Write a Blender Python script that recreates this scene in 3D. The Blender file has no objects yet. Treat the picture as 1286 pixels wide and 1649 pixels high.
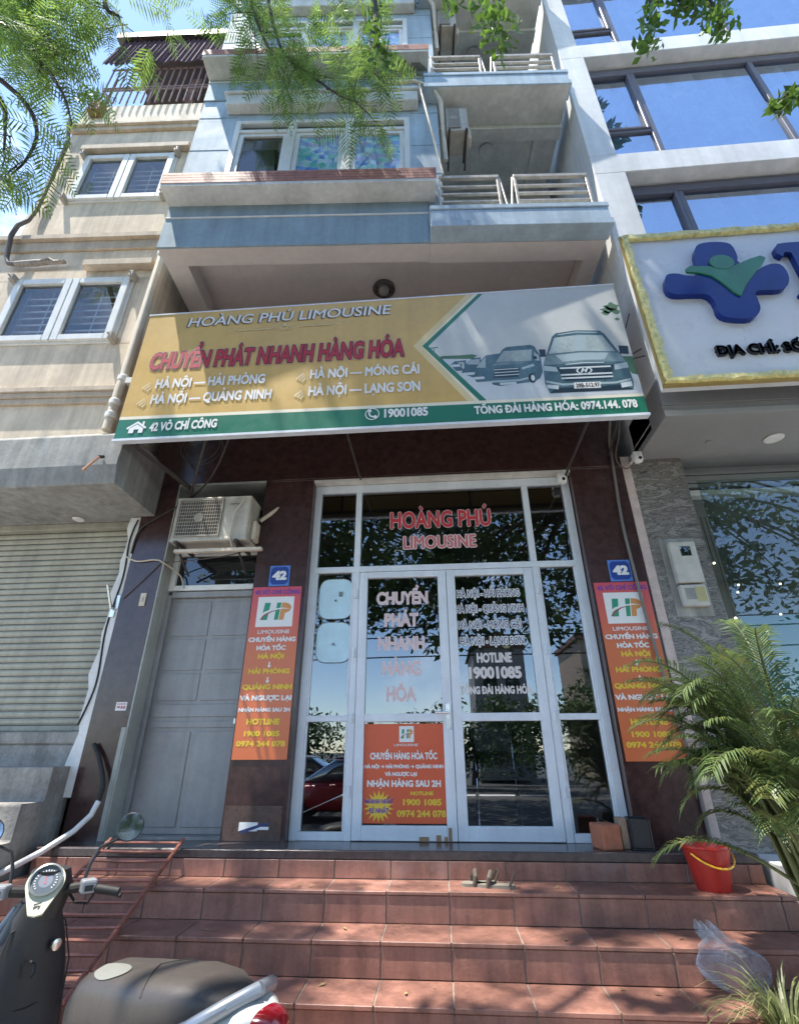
import bpy, math, random
import numpy as np
from mathutils import Matrix, Vector
rad = math.radians
SC = bpy.context.scene
COL = SC.collection
rng = np.random.default_rng(7)
random.seed(7)

# ------------------------------------------------------------------ camera, sky, sun, exposure
def setup():
    cd = bpy.data.cameras.new("camera"); co = bpy.data.objects.new("camera", cd); COL.objects.link(co)
    cd.sensor_fit = 'HORIZONTAL'; cd.sensor_width = 36.0; cd.lens = 789.16/1286*36
    cd.clip_start = .05; cd.clip_end = 2000
    p, y, r = .4529, .0761, -.0043
    F = Vector((-math.sin(y)*math.cos(p), math.cos(y)*math.cos(p), math.sin(p)))
    R0 = Vector((math.cos(y), math.sin(y), 0)); U0 = R0.cross(F)
    Rr = math.cos(r)*R0 + math.sin(r)*U0; U = -math.sin(r)*R0 + math.cos(r)*U0
    m = Matrix((Rr, U, -F)).transposed().to_4x4(); m.translation = (.1408, -4.5625, .6406)
    co.matrix_world = m
    SC.camera = co
    to_sun = Vector((-.31, -.17, 1)).normalized()
    elev = math.asin(to_sun.z); rot = math.atan2(to_sun.x, to_sun.y)
    w = bpy.data.worlds.new("World"); SC.world = w; w.use_nodes = True
    nt = w.node_tree; nt.nodes.clear()
    out = nt.nodes.new('ShaderNodeOutputWorld'); bg = nt.nodes.new('ShaderNodeBackground')
    sky = nt.nodes.new('ShaderNodeTexSky'); sky.sky_type = 'NISHITA'; sky.sun_disc = False
    sky.sun_elevation = elev; sky.sun_rotation = rot; sky.air_density = 1.0; sky.dust_density = .3; sky.altitude = 1200; sky.ozone_density = 1.6
    # thin clouds mixed over the sky by direction
    tc = nt.nodes.new('ShaderNodeTexCoord'); mp = nt.nodes.new('ShaderNodeMapping'); mp.inputs['Scale'].default_value = (2.2, 2.2, 3.0)
    no = nt.nodes.new('ShaderNodeTexNoise'); no.inputs['Scale'].default_value = 1.6; no.inputs['Detail'].default_value = 8; no.inputs['Roughness'].default_value = .6
    rp = nt.nodes.new('ShaderNodeValToRGB'); rp.color_ramp.elements[0].position = .56; rp.color_ramp.elements[1].position = .80
    mx = nt.nodes.new('ShaderNodeMix'); mx.data_type = 'RGBA'; mx.inputs['B'].default_value = (7.5, 8.0, 8.8, 1)
    mu = nt.nodes.new('ShaderNodeMath'); mu.operation = 'MULTIPLY'; mu.inputs[1].default_value = .7
    L = nt.links.new
    L(tc.outputs['Generated'], mp.inputs['Vector']); L(mp.outputs['Vector'], no.inputs['Vector']); L(no.outputs['Fac'], rp.inputs['Fac'])
    L(rp.outputs['Color'], mu.inputs[0]); L(mu.outputs[0], mx.inputs['Factor']); L(sky.outputs[0], mx.inputs['A'])
    L(mx.outputs['Result'], bg.inputs['Color']); L(bg.outputs[0], out.inputs[0])
    bg.inputs['Strength'].default_value = .15
    sl = bpy.data.lights.new("sun", 'SUN'); so = bpy.data.objects.new("sun", sl); COL.objects.link(so)
    sl.energy = 3.2; sl.angle = rad(.53); sl.color = (1.0, .95, .86)
    so.rotation_euler = (-to_sun).to_track_quat('-Z', 'Y').to_euler(); so.location = (-6, -4, 20)
    SC.view_settings.view_transform = 'Standard'; SC.view_settings.look = 'None'
    SC.view_settings.exposure = 1.7; SC.view_settings.gamma = 1.0; SC.view_settings.use_curve_mapping = False
    SC.cycles.use_denoising = True
    SC.cycles.max_bounces = 8; SC.cycles.transparent_max_bounces = 12
    SC.cycles.sample_clamp_indirect = 6
setup()

# ------------------------------------------------------------------ materials
MATS = {}
def mat(name, col, rough=.6, metal=0., spec=.5, var=.12, vs=2.5, streak=0., ss=6., bump=0., bs=40., col2=None, mixlo=.45, mixhi=.62, coat=0., trans=0., rand=0., grime=None):
    if name in MATS: return MATS[name]
    m = bpy.data.materials.new(name); m.use_nodes = True; MATS[name] = m
    nt = m.node_tree; N = nt.nodes.new; L = nt.links.new; b = nt.nodes['Principled BSDF']
    b.inputs['Roughness'].default_value = rough; b.inputs['Metallic'].default_value = metal
    b.inputs['Specular IOR Level'].default_value = spec; b.inputs['Coat Weight'].default_value = coat
    b.inputs['Base Color'].default_value = (*col, 1)
    g = N('ShaderNodeNewGeometry')
    def noise(scale, vec=None, det=5):
        n = N('ShaderNodeTexNoise'); n.inputs['Scale'].default_value = scale; n.inputs['Detail'].default_value = det
        n.inputs['Roughness'].default_value = .62
        L(vec if vec else g.outputs['Position'], n.inputs['Vector']); return n.outputs['Fac']
    def mulcol(colsock, fac, lo, hi):
        mr = N('ShaderNodeMapRange'); mr.inputs['From Min'].default_value = .3; mr.inputs['From Max'].default_value = .7
        mr.inputs['To Min'].default_value = lo; mr.inputs['To Max'].default_value = hi; L(fac, mr.inputs['Value'])
        v = N('ShaderNodeVectorMath'); v.operation = 'SCALE'; L(colsock, v.inputs[0]); L(mr.outputs[0], v.inputs['Scale']); return v.outputs[0]
    rgb = N('ShaderNodeRGB'); rgb.outputs[0].default_value = (*col, 1); c = rgb.outputs[0]
    if col2:
        rp = N('ShaderNodeMapRange'); rp.inputs['From Min'].default_value = mixlo; rp.inputs['From Max'].default_value = mixhi
        L(noise(vs*1.7, det=8), rp.inputs['Value'])
        mx = N('ShaderNodeMix'); mx.data_type = 'RGBA'; mx.inputs['B'].default_value = (*col2, 1)
        L(rp.outputs[0], mx.inputs['Factor']); L(c, mx.inputs['A']); c = mx.outputs['Result']
    if var:
        c = mulcol(c, noise(vs), 1-var, 1+var)
        c = mulcol(c, noise(vs*9), 1-var*.5, 1+var*.5)
    if streak:
        mp = N('ShaderNodeMapping'); mp.inputs['Scale'].default_value = (ss, ss, ss*.06); L(g.outputs['Position'], mp.inputs['Vector'])
        c = mulcol(c, noise(1.5, mp.outputs[0], 8), 1-streak, 1+streak*.3)
    if grime:   # patches of dirt
        rp = N('ShaderNodeMapRange'); rp.inputs['From Min'].default_value = .56; rp.inputs['From Max'].default_value = .74
        L(noise(1.1, det=10), rp.inputs['Value'])
        mx = N('ShaderNodeMix'); mx.data_type = 'RGBA'; mx.inputs['B'].default_value = (*grime, 1)
        mm = N('ShaderNodeMath'); mm.operation = 'MULTIPLY'; mm.inputs[1].default_value = .6; L(rp.outputs[0], mm.inputs[0])
        L(mm.outputs[0], mx.inputs['Factor']); L(c, mx.inputs['A']); c = mx.outputs['Result']
    if rand:
        mr = N('ShaderNodeMapRange'); mr.inputs['To Min'].default_value = 1-rand; mr.inputs['To Max'].default_value = 1+rand
        L(g.outputs['Random Per Island'], mr.inputs['Value'])
        v = N('ShaderNodeVectorMath'); v.operation = 'SCALE'; L(c, v.inputs[0]); L(mr.outputs[0], v.inputs['Scale']); c = v.outputs[0]
    L(c, b.inputs['Base Color'])
    if rough < .9:
        mr = N('ShaderNodeMapRange'); mr.inputs['To Min'].default_value = max(.0, rough-.12); mr.inputs['To Max'].default_value = min(1, rough+.12)
        L(noise(vs*3), mr.inputs['Value'])
        if rough > .12: L(mr.outputs[0], b.inputs['Roughness'])
    if bump:
        bp = N('ShaderNodeBump'); bp.inputs['Strength'].default_value = bump; bp.inputs['Distance'].default_value = .01
        L(noise(bs, det=6), bp.inputs['Height']); L(bp.outputs[0], b.inputs['Normal'])
    if trans:
        out = nt.nodes['Material Output']; t = N('ShaderNodeBsdfTranslucent'); L(c, t.inputs['Color'])
        ms = N('ShaderNodeMixShader'); ms.inputs[0].default_value = trans
        L(b.outputs[0], ms.inputs[1]); L(t.outputs[0], ms.inputs[2]); L(ms.outputs[0], out.inputs[0])
    return m

def glass(name, refl=.45, tint=(.5, .55, .55), gcol=(.9, .95, 1), rough=0., wav=0., dark=None):
    """window glass: mirror-like share over a tinted clear (or a dark) share"""
    if name in MATS: return MATS[name]
    m = bpy.data.materials.new(name); m.use_nodes = True; MATS[name] = m
    nt = m.node_tree; N = nt.nodes.new; L = nt.links.new; nt.nodes.remove(nt.nodes['Principled BSDF'])
    out = nt.nodes['Material Output']
    g = N('ShaderNodeBsdfGlossy'); g.inputs['Color'].default_value = (*gcol, 1); g.inputs['Roughness'].default_value = rough
    if dark is None:
        t = N('ShaderNodeBsdfTransparent'); t.inputs['Color'].default_value = (*tint, 1)
    else:
        t = N('ShaderNodeBsdfDiffuse'); t.inputs['Color'].default_value = (*dark, 1)
    fr = N('ShaderNodeLayerWeight'); fr.inputs['Blend'].default_value = .12
    ad = N('ShaderNodeMath'); ad.operation = 'ADD'; ad.use_clamp = True; ad.inputs[1].default_value = refl
    L(fr.outputs['Fresnel'], ad.inputs[0])
    ms = N('ShaderNodeMixShader'); L(ad.outputs[0], ms.inputs[0]); L(t.outputs[0], ms.inputs[1]); L(g.outputs[0], ms.inputs[2])
    L(ms.outputs[0], out.inputs[0])
    if wav:
        no = N('ShaderNodeTexNoise'); no.inputs['Scale'].default_value = 1.3
        ge = N('ShaderNodeNewGeometry'); L(ge.outputs['Position'], no.inputs['Vector'])
        bp = N('ShaderNodeBump'); bp.inputs['Strength'].default_value = wav; bp.inputs['Distance'].default_value = .02
        L(no.outputs['Fac'], bp.inputs['Height']); L(bp.outputs[0], g.inputs['Normal'])
    return m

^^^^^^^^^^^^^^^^

WRITTEN PROBLEM:
Please restate the material above line by line, exactly, beginning at its first line and ending with the line that contains "random.seed(7)", without any pictures.

RESPONSE TO THE EXERCISE:
Write a Blender Python script that recreates this scene in 3D. The Blender file has no objects yet. Treat the picture as 1286 pixels wide and 1649 pixels high.
import bpy, math, random
import numpy as np
from mathutils import Matrix, Vector
rad = math.radians
SC = bpy.context.scene
COL = SC.collection
rng = np.random.default_rng(7)
random.seed(7)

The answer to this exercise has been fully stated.